Jika sebelumnya pusat kekuasaan menentukan kepala daerah terletak pada kekuatan politik yang dipresentasikan oleh para anggota DPRD, kini kekuasaan itu telah bergeser dan menyebar dalam ranah sosial yang lebih luas. Jika dulu para pakar politik menganalisis pemilihan kepala daerah dengan teori kekuasaan, kini analisis pemilihan kepala daerah sepertinya lebih sesuai dengan menggunakan analisis sosiologi.

Pemilih yang sebagian besar berlatarbelakang ekonomi menengah ke bawah, memandang uang dalam nilai yang tidak terlalu besar, namun cukup signifikan bagi mereka. Angka signifikansi yang tinggi, meskipun nilai uangnya rendah, memungkinkan para calon kepala daerah yang memiliki uang mampu mempertukarkan uang yang sedikit dengan suara yang cukup untuk menang. Sejak 2005, di mana pemilihan langsung mulai dilaksanakan, praktik mempertukarkan suara dengan uang telah jamak terjadi. Sebagian besar dilakukan terhadap mereka yang secara ekonomi tergolong kelompok kurang mampu/ miskin.
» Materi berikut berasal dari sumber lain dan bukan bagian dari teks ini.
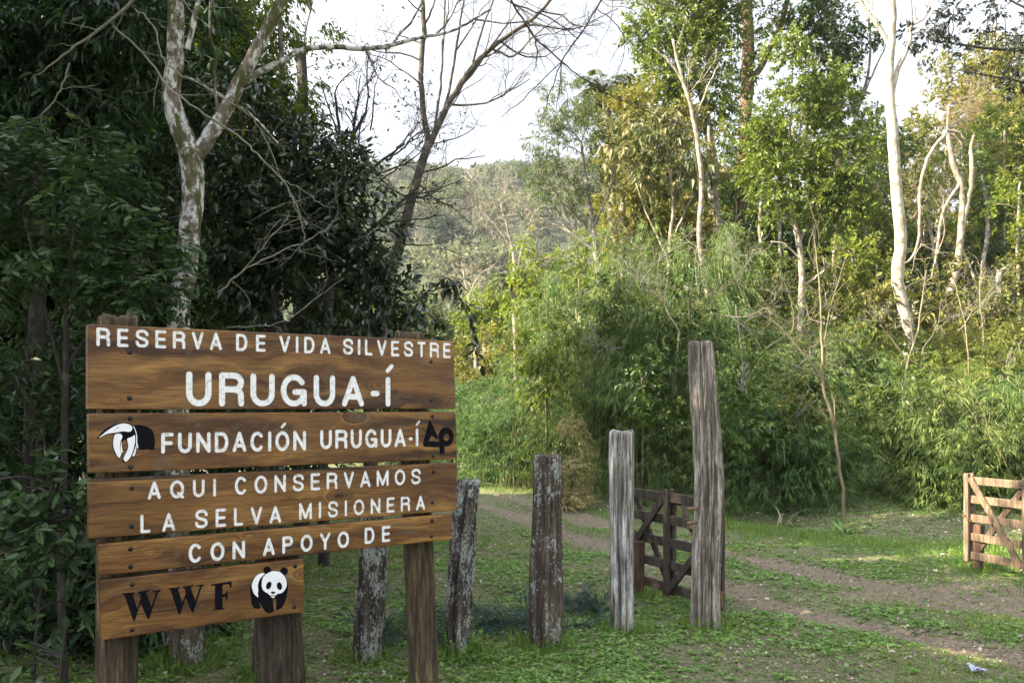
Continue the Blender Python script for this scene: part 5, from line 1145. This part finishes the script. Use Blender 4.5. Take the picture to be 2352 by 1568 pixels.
for i, (px, d, lab, lobes, lm) in enumerate([
  (1705, 14.4, 'rounded broadleaf shrub just right of the tall post in front of the bamboo', [(1700, 900, 45), (1735, 950, 50), (1690, 980, 40), (1720, 850, 35), (1760, 1010, 40)], 'leaf_green'),
  (1475, 15.6, 'broadleaf shrub with paler leaves between the silver post and the tall post', [(1470, 870, 40), (1510, 920, 45), (1500, 830, 30), (1540, 980, 40)], 'leaf_green'),
  (1255, 18.4, 'leafy shrub climbing over the bamboo above the speckled stump post', [(1240, 800, 45), (1270, 850, 50), (1225, 880, 40), (1290, 760, 35)], 'leaf_sunny'),
  (1400, 17.2, 'creeper covered leafy shrub high in the bamboo above the silver post', [(1390, 690, 45), (1430, 730, 40), (1360, 740, 40), (1450, 640, 35), (1400, 790, 35)], 'leaf_green'),
  (1580, 16.0, 'dark leafed shrub in the bamboo left of the tall post top', [(1570, 660, 45), (1610, 700, 40), (1550, 720, 40), (1590, 770, 45)], 'leaf_deep'),
  (1830, 14.8, 'low broadleaf shrub left of the forked sapling', [(1830, 960, 45), (1860, 1000, 40), (1800, 1010, 40), (1850, 910, 35)], 'leaf_olive'),
  (2080, 15.0, 'olive broadleaf shrub between the bamboo mounds right of the forked sapling', [(2040, 960, 45), (2070, 1010, 45), (2030, 1040, 40), (2080, 900, 40)], 'leaf_green'),
  (2310, 16.5, 'leafy shrub above the bamboo near the right edge', [(2300, 870, 45), (2340, 900, 50), (2330, 820, 40)], 'leaf_olive')]):
    make_tree('leafy_shrub', lab, d, [[(px, lobes[-1][1] + 160, 6, 1.2), (px + 4, lobes[0][1] + 60, 5, .4), (px, lobes[0][1], 4)]], lobes, M[lm], M['bark_grey'], lai=1.2, k=11, L=.11, W=.058, seed=230 + i, lt=.26, gap=.42, droop=.5, cat='shrub')
# pale bare twigs tangled over the bamboo
for i, (px, py, d, lab, lst) in enumerate([
  (1560, 760, 15.6, 'tangle of pale bare twigs over the bamboo left of the tall post top', [(1560, 760, -.4, .8), (1600, 700, .5, .5), (1500, 680, -.6, .3), (1640, 720, .8, .1)]),
  (1440, 700, 16.6, 'grey bare twigs spreading over the tallest bamboo clump', [(1440, 700, -.5, .6), (1480, 640, .4, .7), (1380, 660, -.8, .3), (1430, 800, -.3, .2)]),
  (1330, 640, 19.0, 'wispy grey twigs above the bamboo under the willowy tree', [(1330, 640, -.5, .8), (1300, 600, -.7, .4), (1370, 600, .2, .9)]),
  (1760, 800, 14.6, 'straggling pale twigs right of the tall post', [(1760, 800, .6, .5), (1720, 720, -.5, .7), (1800, 860, .7, .2)]),
  (2120, 800, 17.0, 'pale leafless twigs over the sunny bamboo', [(2120, 800, .3, .8), (2060, 780, -.6, .5), (2200, 760, .5, .7)])]):
    make_tree('bare_shrub', lab, d, [[(px - 24, py + 230, 3, 1.3), (px - 8, py + 110, 3, .6), (px, py, 3)]], [], None, M['twig'], lai=0, seed=250 + i, cat='shrub',
      bare=[(a, b_, .010, 1.0, 3, 5, dx, rng_y, dz, 1.0) for (a, b_, dx, dz) in lst for rng_y in (-.3,)])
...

Meskipun tidak jarang juga terjadi pada mereka yang golongan ekonominya sudah tidak miskin lagi. Politik transaksional, yang melibatkan uang sebagai alat transaksi, terjadi hampir di belahan bumi Indonesia. Ia telah mejadi rahasia umum. Meskipun praktiknya dilarang secara hukum, namun sangat sulit dibuktikan. Hampir seluruh pengaduan sengketa Pemilihan Umum Kepala Daerah (Pemilukada) mengadukan proses politik uang ini. Namun, sangat sedikit kasus-kasus ini terbukti secara hukum, walaupun sebenarnya pengaruhnya amat besar di lapangan.

Strukturasi Budaya Pemilih
Berdasarkan teori Giddens, praktik yang melibatkan agen dan norma yang berlangsung sedimikian rupa, akan membangun struktur baru yang kuat. Struktur sosial baru ini akan menjadi semacam nilai baru yang dipegang teguh oleh para agen di dalamnya. Dalam kontek politik transaksional ini, pertukaran uang dengan suara, jika berlangsung dalam interaksi intensif antar pemilih dengan kenyataan yang terlihat kasat mata di lapangan, akan membangun sistem politik yang transaktif pula. Ketika ia telah menstruktur,  maka politik transaksional akan menjadi nilai baru. Ia menjadi kebiasaan yang masing-masing orang di dalamnya “diharuskan” patuh terhadap norma baru itu. Jika itu benar-benar berlangsung, maka sesungguhnya politik tidak berubah banyak. Selama ini transaksi politik berlangsung hanya di gedung perwakilan rakyat, yang jumlahnya hanya puluhan orang saja, kini hanya berubah bentuk pada transaksi yang lebih luas.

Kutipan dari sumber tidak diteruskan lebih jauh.